11th to 17th July
On Thursday14th I was walking through the Royal Melbourne Botanic Gardens and these very late autumn leaves caught my eye. The day was very bright and sunny. However, the air was quite cool. These gardens are one of the great treasures of our capital city and were landscaped in the English style in the late 1800's. They are sufficiently large that I seem to notice something different every time I go into them. 
 The same tree close up and looking further to the left.
I was also struck how much more wintery Melbourne looks than home. I realised it is because of the large number of northern hemisphere trees planted there. Most of which are completely bare of leaves. This is not the case with the indigenous trees which predominate in the coastal landscape.

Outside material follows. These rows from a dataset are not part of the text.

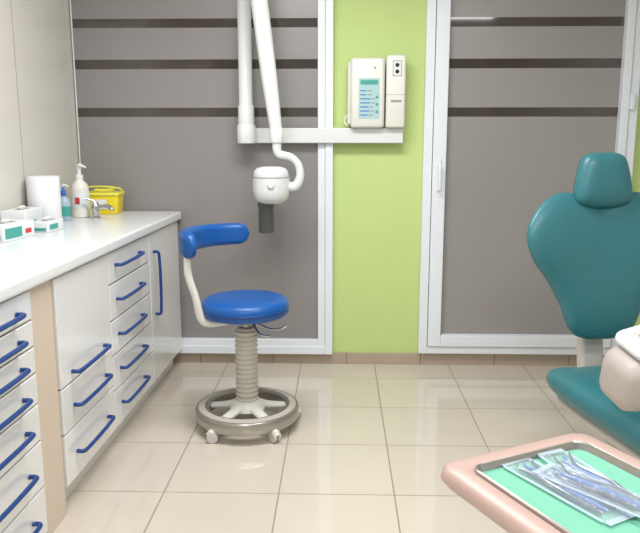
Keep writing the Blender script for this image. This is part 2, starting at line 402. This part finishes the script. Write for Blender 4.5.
rbox('cabinet_body',.108,.11,1.4205,1.815,.014,M_ivory,hc,loc=(.312,-.075,0),e=.012)
box('symbol_plate',.292,.342,-.1315,-.1302,1.70,1.785,M_grey,hc,0)
box('symbol_field',.296,.338,-.1322,-.1316,1.704,1.781,M_card,hc,0)
for k,z in enumerate((1.76,1.725)):
    lathe('symbol_dot_%d'%k,[(.001,0),(.011,.0),(.011,.001),(.001,.001)],M_black,hc,loc=(.317,-.1323,z),rot=(math.pi/2,0,0),n=20)
box('name_strip',.285,.345,-.1312,-.1302,1.56,1.572,M_grey,hc,0)
box('seam',.2585,.3655,-.1306,-.13,1.6,1.602,M_grey,hc,0)
tube('cord',[(.06,-.06,1.5),(.035,-.06,1.48),(.03,-.06,1.45),(.05,-.06,1.43)],.005,M_ivory,xc)

# ---------------- dental chair
PH=math.radians(9)
dc=empty('dental_chair',(1.10,2.92,0),PH)
half=[(0,1.10),(.07,1.125),(.14,1.145),(.20,1.135),(.262,1.095),(.315,1.03),(.335,.955),(.305,.865),(.238,.775),(.19,.69),(.16,.61),(.125,.555),(.06,.53),(0,.528)]
out=[(x,z) for x,z in half]+[(-x,z) for x,z in half[-2:0:-1]]
out=csmooth([(x,z-.8) for x,z in out],4)
def wb(v): return Vector((v.x, v.y - .45*v.x*v.x, v.z))
pillow('backrest_cushion',out,.055,M_teal,dc,pw=4,center=(0,.08),loc=(-.008,0,.8),rot=(math.radians(-10),0,0),warp=wb)
def wb2(v): return Vector((v.x*.93, v.y*.25+.04 - .45*v.x*v.x, v.z*.95))
pillow('backrest_shell',out,.06,M_pinkl,dc,pw=10,center=(0,.08),loc=(-.008,0,.8),rot=(math.radians(-10),0,0),warp=wb2)
hh=[(0,.116),(.055,.114),(.092,.092),(.114,.02),(.124,-.05),(.114,-.09),(.07,-.108),(0,-.112)]
ho=csmooth(hh+[(-x,z) for x,z in hh[-2:0:-1]],5)
pillow('headrest_cushion',ho,.05,M_teal,dc,pw=4,loc=(-.004,.025,1.190),rot=(math.radians(-6),0,0))
pillow('headrest_shell',[p*.97 for p in ho],.012,M_tealw,dc,pw=10,loc=(-.004,.045,1.190),rot=(math.radians(-6),0,0))
tube('headrest_stem',[(0,.08,.95),(0,.1,1.05),(0,.08,1.2)],[.025,.022,.02],M_steel,dc,flat=1)
box('back_spine',-.05,.05,.03,.09,.30,.85,M_pinkl,dc,.015,rot=(math.radians(-8),0,0))
sh=[(0,-.03),(.15,-.04),(.245,-.08),(.285,-.17),(.285,-.35),(.27,-.55),(.25,-.8),(.22,-1.05),(.17,-1.2),(.09,-1.26),(0,-1.27)]
so=csmooth([(x,y) for x,y in sh]+[(-x,y) for x,y in sh[-2:0:-1]],5)
def ws_f(v):
    y=v.z; z=-v.y + .05*max(0,(abs(v.x)-.12))/.15*.4
    return Vector((v.x,y,z))
pillow('seat_cushion',so,.068,M_teal,dc,pw=7,center=(0,-.6),loc=(0,0,.380),warp=ws_f)
def wsh(v): return Vector((v.x*.84,v.z*.95-.025,-v.y*.6))
pillow('seat_shell',so,.05,M_pinkl,dc,pw=10,center=(0,-.6),loc=(0,0,.315),warp=wsh)
rbox('lift_column',.22,.34,.03,.30,.05,M_pinkl,dc,loc=(.02,-.45,0))
rbox('floor_base',.40,.85,0,.06,.12,M_pinkl,dc,loc=(.04,-.5,0),e=.015)
tube('armrest_bracket_r',[(.24,-.42,.34),(.31,-.44,.42),(.325,-.5,.55),(.325,-.62,.625)],[.03,.032,.035,.03],M_pinkl,dc)
rbox('armrest_body_r',.10,.36,-.05,.035,.045,M_pinkl,dc,loc=(.325,-.66,.66),rot=(math.radians(-6),0,0),e=.02)
# swing-over arm head carried from the far side of the chair
ah=empty('swing_arm_head',(-.21,-.80,.675)); ah.parent=dc; ah.rotation_euler=(math.radians(10),math.radians(-14),0)
secs=[]
for x_,w_,h_ in ((-.19,.08,.07),(-.187,.13,.11),(-.172,.17,.145),(-.14,.19,.165),(-.05,.20,.18),(.10,.20,.175),(.20,.17,.15),(.23,.12,.10)):
    secs.append([(x_-.12*(z)*0+ (.25*z if x_<-.1 else .1*z),y,z) for y,z in rrect(w_,h_,min(w_,h_)*.30,7)])
loft('head_body',secs,M_pinkb,ah)
rbox('head_panel',.36,.185,.088,.112,.045,M_card,ah,loc=(.045,0,0),e=.008)
rbox('panel_inset',.24,.11,.1122,.1135,.02,M_pinkl,ah,loc=(.03,0,0),e=.0004)
for i in range(6):
    for j in range(2):
        rbox('key_%d_%d'%(i,j),.022,.022,.1137,.1165,.004,M_grey,ah,loc=(-.065+.037*i,-.025+.045*j,0),e=.0008)
tube('swing_arm',[(-.05,-.80,.69),(.15,-.86,.68),(.38,-.95,.66),(.52,-.96,.60),(.54,-.96,.4),(.54,-.96,.03)],[.035,.032,.032,.034,.034,.036],M_pinkl,dc)
lathe('swing_arm_foot',[(.12,0),(.125,.006),(.12,.02),(.04,.045)],M_pinkl,dc,loc=(.54,-.96,0))

# ---------------- instrument tray
TA=math.radians(27)
tt=empty('instrument_tray_table',(.167,1.150,0),TA)
W,Ln=.345,.50
def sec(ins,z,r): return [(x+W/2,y-Ln/2,z) for x,y in rrect(W-2*ins,Ln-2*ins,r,8)]
loft('tray_frame',[sec(.03,.765,.02),sec(.01,.770,.03),sec(0,.783,.034),(sec(.002,.797,.034)),sec(.010,.804,.03),sec(.036,.806,.026),sec(.044,.802,.024),sec(.048,.785,.022)],M_pink,tt)
loft('steel_tray',[sec(.045,.787,.024),sec(.044,.808,.024),sec(.047,.810,.022),sec(.050,.808,.022),sec(.054,.793,.02),sec(.058,.792,.02)],M_steel,tt)
loft('paper_liner',[sec(.051,.7935,.02),sec(.051,.796,.02),sec(.058,.7965,.018)],M_paper,tt)
def sachet(nm,cx,cy,w,l,ang,seed,z0=.797):
    random.seed(seed)
    e=empty(nm,(0,0,0)); e.parent=tt; e.location=(cx,cy,z0); e.rotation_euler=(0,0,math.radians(ang))
    nx,ny=10,22; bm=bmesh.new(); g=[]
    for j in range(ny+1):
        row=[]
        for i in range(nx+1):
            u=i/nx*2-1; v=j/ny*2-1
            edge=(1-abs(u)**4)*(1-abs(v)**6)
            h=.003+edge*(.009+.008*random.random())
            row.append(bm.verts.new((u*w/2+.002*random.uniform(-1,1),v*l/2,h)))
        g.append(row)
    for j in range(ny):
        for i in range(nx): bm.faces.new((g[j][i],g[j][i+1],g[j+1][i+1],g[j+1][i]))
    addmesh('film',bm,M_film,e,sub=1)
    for sg in (-1,1):
        box('seal_strip_%d'%sg,-w/2,w/2,sg*l/2-.006,sg*l/2+.006,.003,.0042,M_filme,e,0)
        box('side_seal_%d'%sg,sg*w/2-.003,sg*w/2+.003,-l/2+.007,l/2-.007,.003,.0042,M_filme,e,0)
    for k in range(3):
        x=(k-1)*w*.24; d=random.uniform(-.006,.006)
        tube('instrument_%d'%k,[(x,-l*.4,.005),(x+d,-l*.1,.006),(x-d,l*.2,.006),(x+d,l*.36,.006),(x+d+.008,l*.42,.006)],[.003,.0055,.0045,.0025,.0015],M_inst if k!=1 else M_bluel,e,k=4,n=8)
sachet('sachet_a',.145,-.160,.06,.22,4,1)
sachet('sachet_b',.205,-.165,.055,.22,-6,2,.8)
sachet('sachet_c',.178,-.205,.055,.20,14,5,.806)
tube('support_arm',[(.17,-.25,.755),(.3,-.33,.745),(.5,-.42,.74),(.66,-.5,.74)],[.03,.028,.028,.03],M_pinkl,tt)
rbox('arm_mount',.16,.2,.74,.768,.03,M_pinkl,tt,loc=(.17,-.25,0))
lathe('stand_post',[(.035,.03),(.035,.76),(.028,.77)],M_pinkl,tt,loc=(.68,-.5,0))
lathe('stand_foot',[(.19,0),(.2,.006),(.19,.02),(.05,.04)],M_pinkl,tt,loc=(.68,-.5,0))

# ---------------- world & camera
w=bpy.data.worlds.new('World'); S.world=w; w.use_nodes=True
w.node_tree.nodes['Background'].inputs[0].default_value=(.8,.85,.9,1); w.node_tree.nodes['Background'].inputs[1].default_value=.5
cam=bpy.data.cameras.new('camera'); co=bpy.data.objects.new('camera',cam); S.collection.objects.link(co)
cam.sensor_width=36; cam.lens=700/640*36; cam.clip_start=.05
co.location=(0,0,1.364); co.rotation_euler=(math.radians(90-10.4),0,math.radians(1.57))
S.camera=co
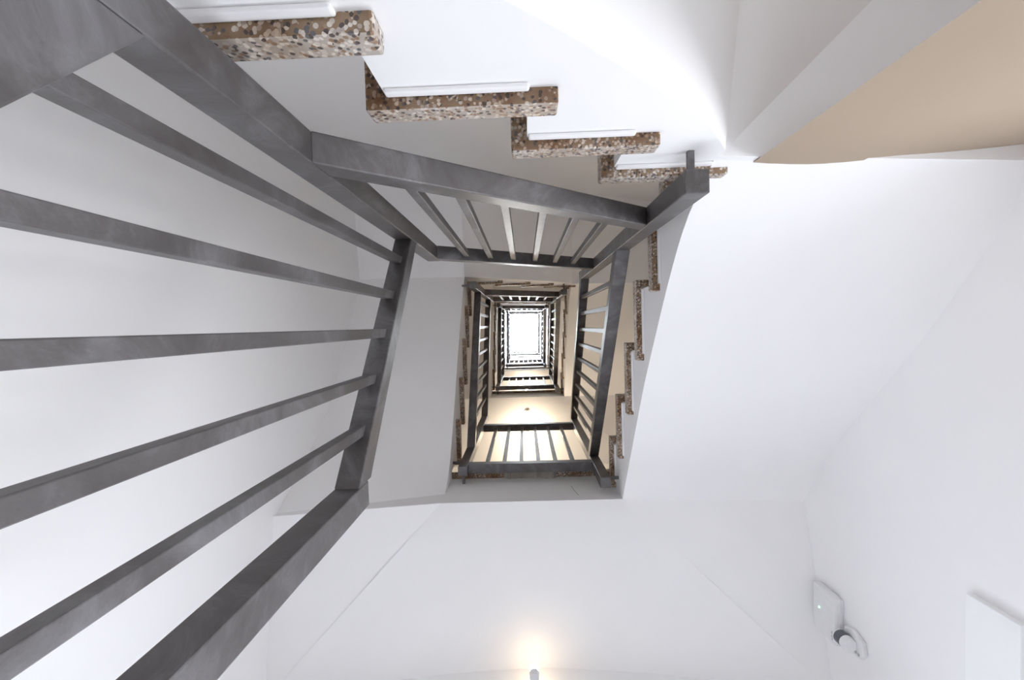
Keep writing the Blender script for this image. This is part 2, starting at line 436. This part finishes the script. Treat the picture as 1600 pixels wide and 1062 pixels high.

Although I have reduced my work to three days a week I still find I am quite busy. People who retire often say they don't know how they previously had time to go to work. This is a little bit worrying. I find it hard to imagine being busier.

I attended a class with  my teacher Mrs Elizabeth Angell on Wednesday. The subject for the class, as indicated in this weeks title, was an arrangement using dried leaves. After thinking about the exercise I remembered I had some dried aspidistra leaves. I thought I could thread them through two frame-works I had made by wiring some short sticks together to create an irregular geometric form. These frames I had painted red. I thought it would also be interesting to use three small mug shaped vases. 

This was my first interpretation of the exercise. 

As you can see I left the red frame-works at home! Thank goodness Sogetsu encourages us to improvise. Remember the Iemoto says ikebana can be done by anyone, anywhere, at anytime, with anything.

After the class I re-worked the leaves in this larger rectangular vase, adding one fresh leaf for contrast. 

I was not particularly satisfied with this so I tried again. 
This interpretation pleased me more. If I have an opportunity next week I will try to create my original intention.

Greetings from Christopher

1 comment:

  1. Christopher,

    I love final interpretation on the last arrangement. The clear separation of the older material from the fresh is more striking. Just the hint of the green reminds us of Spring's promise.

    Hope you and Laurie are enjoying being back home.